■ **DATA FOR THIS TASK**:
====================

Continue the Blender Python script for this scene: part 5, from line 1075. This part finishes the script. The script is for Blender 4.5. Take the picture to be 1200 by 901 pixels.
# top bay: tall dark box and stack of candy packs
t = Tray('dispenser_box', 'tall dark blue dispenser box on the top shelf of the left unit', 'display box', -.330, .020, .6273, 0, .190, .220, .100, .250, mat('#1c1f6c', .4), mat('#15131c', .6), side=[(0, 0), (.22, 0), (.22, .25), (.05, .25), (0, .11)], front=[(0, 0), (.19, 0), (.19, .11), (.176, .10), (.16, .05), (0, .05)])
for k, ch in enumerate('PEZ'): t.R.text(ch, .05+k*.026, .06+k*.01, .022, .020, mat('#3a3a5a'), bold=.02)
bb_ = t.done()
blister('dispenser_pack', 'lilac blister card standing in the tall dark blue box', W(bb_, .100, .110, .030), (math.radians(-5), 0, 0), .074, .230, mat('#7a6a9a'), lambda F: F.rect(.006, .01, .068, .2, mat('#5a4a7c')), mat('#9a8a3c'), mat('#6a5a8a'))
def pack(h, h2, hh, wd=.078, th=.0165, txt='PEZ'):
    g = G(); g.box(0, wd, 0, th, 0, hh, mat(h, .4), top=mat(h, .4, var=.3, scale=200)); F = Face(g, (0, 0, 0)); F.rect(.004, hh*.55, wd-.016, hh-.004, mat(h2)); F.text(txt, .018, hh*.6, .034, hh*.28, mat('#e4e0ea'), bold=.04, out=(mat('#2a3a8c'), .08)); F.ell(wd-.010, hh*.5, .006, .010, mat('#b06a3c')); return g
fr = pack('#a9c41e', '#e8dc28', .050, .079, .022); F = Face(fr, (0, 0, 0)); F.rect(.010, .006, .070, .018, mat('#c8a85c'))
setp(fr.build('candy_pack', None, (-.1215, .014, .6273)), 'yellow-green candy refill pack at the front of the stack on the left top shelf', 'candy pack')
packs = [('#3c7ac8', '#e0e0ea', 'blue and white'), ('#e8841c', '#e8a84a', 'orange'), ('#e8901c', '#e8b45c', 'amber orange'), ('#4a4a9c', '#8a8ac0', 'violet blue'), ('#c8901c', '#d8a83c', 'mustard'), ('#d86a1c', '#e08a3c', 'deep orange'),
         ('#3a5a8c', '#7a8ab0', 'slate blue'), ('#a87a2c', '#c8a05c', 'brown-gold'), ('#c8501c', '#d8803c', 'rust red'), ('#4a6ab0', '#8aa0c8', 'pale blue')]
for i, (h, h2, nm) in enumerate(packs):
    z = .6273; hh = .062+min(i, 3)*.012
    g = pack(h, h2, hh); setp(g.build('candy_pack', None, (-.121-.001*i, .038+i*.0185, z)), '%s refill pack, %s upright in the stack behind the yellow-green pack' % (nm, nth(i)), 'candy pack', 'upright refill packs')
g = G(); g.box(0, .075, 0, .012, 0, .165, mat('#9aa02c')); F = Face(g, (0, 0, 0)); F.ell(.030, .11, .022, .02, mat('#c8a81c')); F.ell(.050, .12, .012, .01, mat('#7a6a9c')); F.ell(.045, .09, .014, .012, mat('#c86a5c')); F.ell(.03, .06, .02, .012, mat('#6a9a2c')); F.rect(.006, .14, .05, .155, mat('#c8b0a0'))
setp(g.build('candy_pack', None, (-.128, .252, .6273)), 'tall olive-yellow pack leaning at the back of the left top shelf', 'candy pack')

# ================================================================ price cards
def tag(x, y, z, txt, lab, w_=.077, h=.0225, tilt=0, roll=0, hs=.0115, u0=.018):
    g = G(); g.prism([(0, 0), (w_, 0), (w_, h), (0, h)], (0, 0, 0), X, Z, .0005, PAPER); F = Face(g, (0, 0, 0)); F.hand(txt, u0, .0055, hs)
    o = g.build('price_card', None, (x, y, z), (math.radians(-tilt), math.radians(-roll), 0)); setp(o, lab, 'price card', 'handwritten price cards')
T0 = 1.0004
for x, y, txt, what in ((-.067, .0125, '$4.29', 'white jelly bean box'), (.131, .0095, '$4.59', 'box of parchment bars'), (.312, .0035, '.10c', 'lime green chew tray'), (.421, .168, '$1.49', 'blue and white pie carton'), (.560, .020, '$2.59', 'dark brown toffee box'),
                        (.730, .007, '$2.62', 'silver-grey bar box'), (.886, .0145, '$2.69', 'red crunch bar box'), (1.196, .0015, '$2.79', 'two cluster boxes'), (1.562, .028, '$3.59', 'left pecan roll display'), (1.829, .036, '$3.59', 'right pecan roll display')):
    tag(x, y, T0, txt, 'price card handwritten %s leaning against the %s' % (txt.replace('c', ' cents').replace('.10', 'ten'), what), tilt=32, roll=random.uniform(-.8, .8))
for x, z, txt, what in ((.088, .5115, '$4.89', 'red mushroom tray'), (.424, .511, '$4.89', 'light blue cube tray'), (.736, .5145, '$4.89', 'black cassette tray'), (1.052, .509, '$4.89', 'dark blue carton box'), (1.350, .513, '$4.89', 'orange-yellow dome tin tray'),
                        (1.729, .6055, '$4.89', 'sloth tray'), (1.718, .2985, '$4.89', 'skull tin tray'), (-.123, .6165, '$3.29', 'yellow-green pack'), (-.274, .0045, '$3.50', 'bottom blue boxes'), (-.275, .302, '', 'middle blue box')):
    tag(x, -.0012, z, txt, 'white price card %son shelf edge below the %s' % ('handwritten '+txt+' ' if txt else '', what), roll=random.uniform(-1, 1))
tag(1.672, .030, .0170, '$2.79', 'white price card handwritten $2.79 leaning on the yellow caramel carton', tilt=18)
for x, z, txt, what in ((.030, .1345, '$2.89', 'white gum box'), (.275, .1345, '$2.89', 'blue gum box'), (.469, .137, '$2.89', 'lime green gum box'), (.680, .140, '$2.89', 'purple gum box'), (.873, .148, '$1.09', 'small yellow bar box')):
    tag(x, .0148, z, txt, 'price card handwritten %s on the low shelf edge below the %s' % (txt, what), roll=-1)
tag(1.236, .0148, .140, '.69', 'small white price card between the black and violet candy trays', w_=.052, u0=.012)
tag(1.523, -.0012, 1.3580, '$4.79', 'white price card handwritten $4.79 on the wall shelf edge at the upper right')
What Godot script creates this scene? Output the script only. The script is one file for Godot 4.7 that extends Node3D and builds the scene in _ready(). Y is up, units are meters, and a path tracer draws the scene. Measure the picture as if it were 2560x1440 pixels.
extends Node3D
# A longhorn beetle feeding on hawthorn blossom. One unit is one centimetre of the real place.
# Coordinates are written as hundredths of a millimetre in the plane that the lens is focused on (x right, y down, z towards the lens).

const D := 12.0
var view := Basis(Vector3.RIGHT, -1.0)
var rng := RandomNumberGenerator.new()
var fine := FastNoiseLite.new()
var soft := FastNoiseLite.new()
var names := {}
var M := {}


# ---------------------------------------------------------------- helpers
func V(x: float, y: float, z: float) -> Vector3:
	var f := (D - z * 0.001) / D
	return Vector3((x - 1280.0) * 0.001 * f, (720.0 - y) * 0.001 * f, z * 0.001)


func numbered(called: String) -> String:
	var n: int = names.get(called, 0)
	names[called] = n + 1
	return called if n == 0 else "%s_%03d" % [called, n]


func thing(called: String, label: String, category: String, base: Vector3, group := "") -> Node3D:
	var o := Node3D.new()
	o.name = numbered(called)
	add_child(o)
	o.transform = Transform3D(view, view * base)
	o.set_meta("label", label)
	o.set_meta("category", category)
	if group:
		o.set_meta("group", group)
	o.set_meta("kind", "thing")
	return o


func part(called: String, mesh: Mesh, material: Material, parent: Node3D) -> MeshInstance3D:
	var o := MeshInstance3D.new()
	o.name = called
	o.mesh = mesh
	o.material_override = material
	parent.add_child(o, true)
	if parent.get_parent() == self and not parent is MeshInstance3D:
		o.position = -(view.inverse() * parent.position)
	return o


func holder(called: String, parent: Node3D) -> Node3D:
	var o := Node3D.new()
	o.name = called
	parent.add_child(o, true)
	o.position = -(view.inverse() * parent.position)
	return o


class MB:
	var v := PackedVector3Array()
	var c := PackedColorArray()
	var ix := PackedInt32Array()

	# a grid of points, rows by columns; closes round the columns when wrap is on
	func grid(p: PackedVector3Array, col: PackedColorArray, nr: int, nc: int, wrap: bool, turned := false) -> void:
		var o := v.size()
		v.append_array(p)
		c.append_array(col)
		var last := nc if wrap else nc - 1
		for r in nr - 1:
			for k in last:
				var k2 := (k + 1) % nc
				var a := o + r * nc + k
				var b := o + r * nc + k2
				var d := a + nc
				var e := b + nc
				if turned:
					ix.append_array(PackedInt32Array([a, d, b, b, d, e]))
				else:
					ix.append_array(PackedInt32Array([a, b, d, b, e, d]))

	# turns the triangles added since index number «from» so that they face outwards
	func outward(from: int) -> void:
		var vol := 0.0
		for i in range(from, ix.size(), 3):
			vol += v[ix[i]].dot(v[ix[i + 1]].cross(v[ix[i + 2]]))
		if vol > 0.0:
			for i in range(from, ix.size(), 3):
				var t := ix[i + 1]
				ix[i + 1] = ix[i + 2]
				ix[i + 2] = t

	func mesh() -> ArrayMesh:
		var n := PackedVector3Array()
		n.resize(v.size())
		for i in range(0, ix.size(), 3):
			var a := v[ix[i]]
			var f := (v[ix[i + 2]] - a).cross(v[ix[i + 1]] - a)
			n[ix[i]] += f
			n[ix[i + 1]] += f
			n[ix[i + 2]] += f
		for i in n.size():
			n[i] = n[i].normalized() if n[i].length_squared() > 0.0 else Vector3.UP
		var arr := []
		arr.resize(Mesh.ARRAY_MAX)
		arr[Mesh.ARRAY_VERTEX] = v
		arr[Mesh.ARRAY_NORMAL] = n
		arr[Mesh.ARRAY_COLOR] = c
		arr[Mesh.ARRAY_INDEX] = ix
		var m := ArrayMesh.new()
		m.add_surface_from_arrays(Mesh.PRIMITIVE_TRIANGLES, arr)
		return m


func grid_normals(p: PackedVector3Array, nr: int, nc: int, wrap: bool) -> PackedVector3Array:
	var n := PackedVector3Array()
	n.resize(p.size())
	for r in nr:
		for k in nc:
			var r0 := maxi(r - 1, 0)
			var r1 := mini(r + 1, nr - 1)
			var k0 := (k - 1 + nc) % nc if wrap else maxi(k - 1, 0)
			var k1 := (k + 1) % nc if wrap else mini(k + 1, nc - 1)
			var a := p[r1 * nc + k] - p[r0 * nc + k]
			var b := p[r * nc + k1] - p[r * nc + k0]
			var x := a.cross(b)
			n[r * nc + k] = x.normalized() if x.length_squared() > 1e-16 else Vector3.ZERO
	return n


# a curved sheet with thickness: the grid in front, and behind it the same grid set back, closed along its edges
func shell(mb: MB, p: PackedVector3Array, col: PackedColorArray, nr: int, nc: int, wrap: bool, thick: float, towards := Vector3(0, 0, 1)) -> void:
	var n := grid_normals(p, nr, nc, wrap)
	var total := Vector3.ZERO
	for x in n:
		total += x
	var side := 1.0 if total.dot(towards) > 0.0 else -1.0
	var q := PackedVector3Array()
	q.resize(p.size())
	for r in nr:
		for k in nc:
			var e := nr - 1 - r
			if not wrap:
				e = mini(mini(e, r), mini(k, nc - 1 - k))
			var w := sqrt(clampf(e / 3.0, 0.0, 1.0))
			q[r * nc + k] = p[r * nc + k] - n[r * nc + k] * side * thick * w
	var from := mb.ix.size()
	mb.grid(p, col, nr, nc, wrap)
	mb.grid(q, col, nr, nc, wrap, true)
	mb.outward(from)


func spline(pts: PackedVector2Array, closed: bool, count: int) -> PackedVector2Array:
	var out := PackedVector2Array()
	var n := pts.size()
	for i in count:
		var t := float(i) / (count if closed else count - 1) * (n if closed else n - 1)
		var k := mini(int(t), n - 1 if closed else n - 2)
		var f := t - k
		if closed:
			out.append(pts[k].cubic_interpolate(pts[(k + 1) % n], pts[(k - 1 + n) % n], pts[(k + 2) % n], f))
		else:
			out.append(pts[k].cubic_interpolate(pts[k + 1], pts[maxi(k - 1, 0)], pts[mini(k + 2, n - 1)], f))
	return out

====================

■ **WORK TO BE COMPLETED**: Both the line with "What Godot script" and the line with "return called if" belong in the extract, along with every line between them; set down those lines exactly and only.

■ **FINISHED EXERCISE**:
What Godot script creates this scene? Output the script only. The script is one file for Godot 4.7 that extends Node3D and builds the scene in _ready(). Y is up, units are meters, and a path tracer draws the scene. Measure the picture as if it were 2560x1440 pixels.
extends Node3D
# A longhorn beetle feeding on hawthorn blossom. One unit is one centimetre of the real place.
# Coordinates are written as hundredths of a millimetre in the plane that the lens is focused on (x right, y down, z towards the lens).

const D := 12.0
var view := Basis(Vector3.RIGHT, -1.0)
var rng := RandomNumberGenerator.new()
var fine := FastNoiseLite.new()
var soft := FastNoiseLite.new()
var names := {}
var M := {}


# ---------------------------------------------------------------- helpers
func V(x: float, y: float, z: float) -> Vector3:
	var f := (D - z * 0.001) / D
	return Vector3((x - 1280.0) * 0.001 * f, (720.0 - y) * 0.001 * f, z * 0.001)


func numbered(called: String) -> String:
	var n: int = names.get(called, 0)
	names[called] = n + 1
	return called if n == 0 else "%s_%03d" % [called, n]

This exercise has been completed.